In the first Hobbit film, Bilbo Baggins (Martin Freeman) and a company of dwarfs return to the kingdom Erebor, from which they have been exiled. Their travels lead them to many lands, including some which had adorned the screens for The Lord of the Rings film, and others that are being unveiled for the first time.

The film was shot in 3D at 48 frames per second, instead of the usual 24, rendering exceptionably crisp and clear images. Meticulous attention to detail was paid to the scenery and digital animation. Hennah and his team held court at an eight-acre production facility in New Zealand to build the physical sets, which were blended with the virtual ones created at Weta Digital. Intricate subterranean tunnels, underground Goblin cities aglow with fire, shape-shifting mountainous terrain that comes to life, the production design in The Hobbit: An Unexpected Journey is an astonishing feat of imagination and skill.

Life of Pi
Production designer David Gropman and set decorator Anna Pinnock collaborated on Ang Lee’s gorgeous and accomplished rendering of the best seller Life of Pi. Gropman has received a previous nomination for his work in The Cider House Rules (1999). Pinnock has received two previous nominations – The Golden Compass (2007) and Gosford Park (2001).

Life of Pi takes place over three continents, two oceans and many decades, but centers around Pi – a zookeeper’s son in Pondicherry, India, who finds himself skip-wrecked and set adrift in a 26-foot lifeboat all alone except for the company of a 450-pound Bengal tiger named Richard Parker. The focus on the young man, the tiger and the deep blue sea is a wildly imaginative achievement, displaying images that pop with beauty and exuberance in the 3D film.

The scenes at sea were shot in the world’s largest self-generating wave tank (with a capacity of 1.7 million gallons) built by the crew in an abandoned airport in Taiwan. The ferocious tiger on board the lifeboat appears mostly through CGI.

The art department applied an earnest dedication to the details.
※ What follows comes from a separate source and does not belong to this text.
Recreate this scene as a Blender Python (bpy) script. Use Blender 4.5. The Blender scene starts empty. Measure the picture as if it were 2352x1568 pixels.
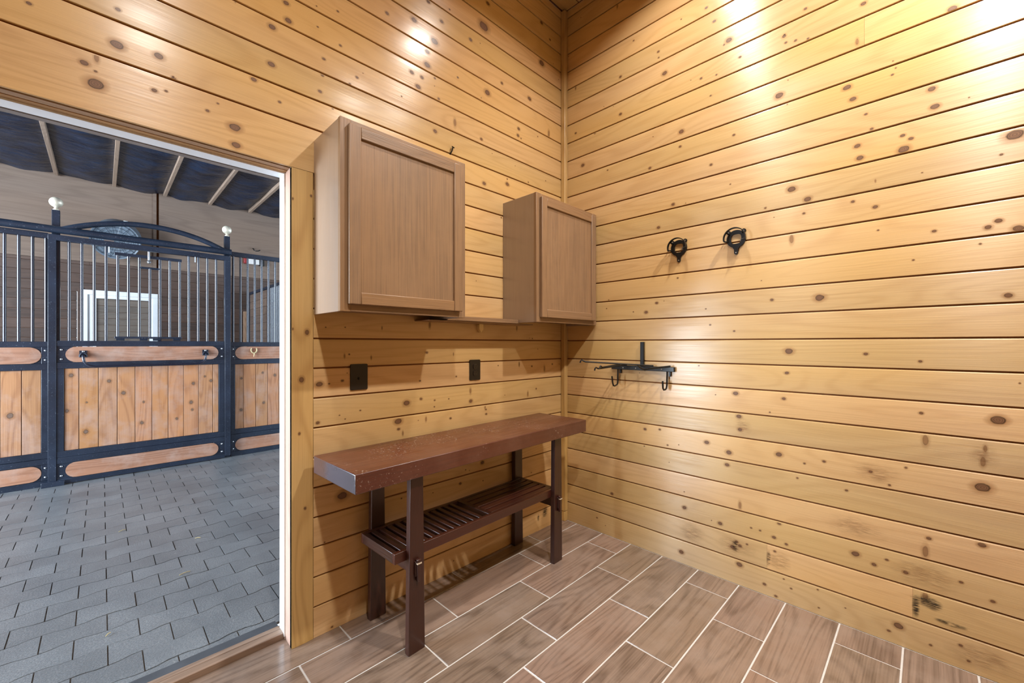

Gropman took his inspiration for Pi’s lifeboat from archival drawings of 1940s steel lifeboats. Haan Lee (Ang Lee’s son) designed Pi’s makeshift raft, which the character builds to distance himself from the not so friendly tiger. The raft was build with materials that would have been found on a lifeboat: oars, life jackets, floorboard and life preserver rings. The raft itself ended up being an expression of Pi – a triangle with a circle for the center.

Lincoln
Production designer Rick Carter and set decorator Jim Erickson received their nomination for Steven Spielberg’s Lincoln, which recreated the nation during the last months of the Civil War to the passing of the 13th Amendment to the Constitution to abolish slavery. Carter won an Academy Award for his art direction for Avatar in 2010. He received nominations for Forrest Gump in 1994 and again for War Horse just last year, which were also Spielberg films. They have had a long-time collaboration, having worked on six films – Jurassic Park, The Lost World: Jurassic Park; Amistad; A.I.: Artificial Intelligence; War of the Worlds and Munich. Erickson previously received a nomination on his work for There Will Be Blood in 2008.

The film was shot in Richmond, Va. which held many of the visual characteristics of Washington D.C. during Lincoln’s time in the office. Many of the city’s buildings served as doubles. The state capitol building appeared as the White House from certain exterior angles. The building also became the setting to resurrect The White House portico. The legislative chamber became the U.S. House of Representatives. The White House interiors were build on sets in the city. The city streets were dressed to resemble the mess of a time of war.

The re-imagining of Lincoln’s environments was approached with a diligent sense of consciousness. As much detail as possible was attached to each setting. And much of Lincoln’s home-spun personality was injected into his surroundings to create an organic telling of the president’s story.

Les Misérables
Production designer Eve Stewart and set decorator Anna Lynch-Robinson are nominated for their work on Tom Hooper’s Les Misérables, which features a recreation of Paris that looks nothing like the Paris of today. Stewart had already worked with Hooper on several projects including The King’s Speech, for which she received an Academy Award nomination. She has also received another nomination for her work on Topsy-Turvy in 2000. Stewart and Lynch-Robinson previously worked together on Guy Ritchie’s Revolver (2005).

Inspired by the grave and beautiful story to be told in Les Misérables, Stewart threw herself into the research. She read the novel by Victor Hugo and traced the path the main character Valjean’s (Hugh Jackman) took from Toulon to Paris. She visited every museum and Mayor’s office along the way to find news clippings about the history of the 1832 revolution depicted in the story.

It was important to Stewart to always keep the story as the focus and her designs as a backdrop for the unfolding drama and not let the visual spectacle overshadow the story. The art department set to work painting everything by hand, carving enormous elephants and sculpting recreations of architecture. Les Misérables was a unique project where all the art departments and construction crew utilized their skills to recreate the world from historical drawings of the time period.

The work on the film is a celebration of great craft, which could be said for all the nominees this year.

Last year’s winner of the Academy Award for achievement in production design went to production designer Dante Ferretti and set decorator Francesca Lo Schiavo for director Martin Scorsese’s Hugo.